Do you have a personal preference when it comes to choosing between fun (according to your subjective opinion, of course), historical accuracy/plausibility (or whatever the equivalent would be for Stellaris), and balance, assuming it is impossible to do something in a manner that's compatible with all of them?
For me I am a firm believer of Fun > Balance > Accuracy.
Of course ideally its a middle ground between all of those, but at the end of the day we are making games and they are meant to be fun. Balance next cause something being too powerful makes it the go to thing and reduces viable decisions you can make which takes away from fun strategic decision making. Then historical accuracy cause something somewhat plausible or a modern widely seen pop culture view on something which is fun is generally more enjoyable than something very accurate but boring, at the same time something purely fantasy and unbelievable takes you of the immersion of the game as well which is a negative on fun.
I think we strike a pretty good mid ground for those things though.
How do you personally measure how much progress you are making on something, seeing as a lot of metrics (e.g. X lines of script) are a bit fuzzy when it comes to time/difficulty to implement them?
There are few fool proof metrics but the things I take into account is generally quantity of things done, quality of implementation, time efficiency and future proofing.
Its all well and good to implement a bunch of new features very quickly but if they end up being buggy or not well tested then you are just making work for the future which you'll likely end up dealing with which is an overall loss.
This also depends in the stage of development you are in too, for experimental stuff you plant to rip out then time efficiency and quantity become more important. For core game play features then quality and future proofing become more important. And towards the end of development before you ship something you want to be whacking out fixes for a lot of bugs even if they may be not the perfect solution because that is better than the issue staying and you can budget future tech debt work to make it better, of course you don't want it to be a truly hacky fix as then it probably doesn't have enough quality to actually work right.
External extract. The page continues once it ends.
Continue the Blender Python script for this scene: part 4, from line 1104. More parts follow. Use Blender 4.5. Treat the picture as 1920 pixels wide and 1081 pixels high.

Pretty much the only bad measurement that exists is lines of code written, I can artificially extend or shorten pretty much every piece of code I write if I needed to.
Assuming the original creator of something still is working on the same project, is it customary for them to iterate on or bugfix their own work (as they might know what they did/why they did something), customary for them not to do that (as they might be blind to their own mistakes), or decided on a case-by-case basis (e.g. based on who is available)?
I wouldn't say its customary but more just sensible, they'll know the system better than you and its more efficient for someone to explain you the system on a high level before you dive in than it is for you to try and piece it together. They will also probably know the areas they were dissatisfied with that can give you a head start on places to look at to improve.
This also related to the previous question on metric for doing well, if you write something that nobody else can understand you make it harder for other people to ever work on it leaving you to be the only one who knows how it works leaving your team screwed if you are sick, on vacation, move team or quit as that black box of knowledge goes. So making things that is not unnecessarily complex, hard to read or littered with little gotchas is important.
As is writing good documentation and unit tests on things if you get the chance, though that can of course be easier said than done.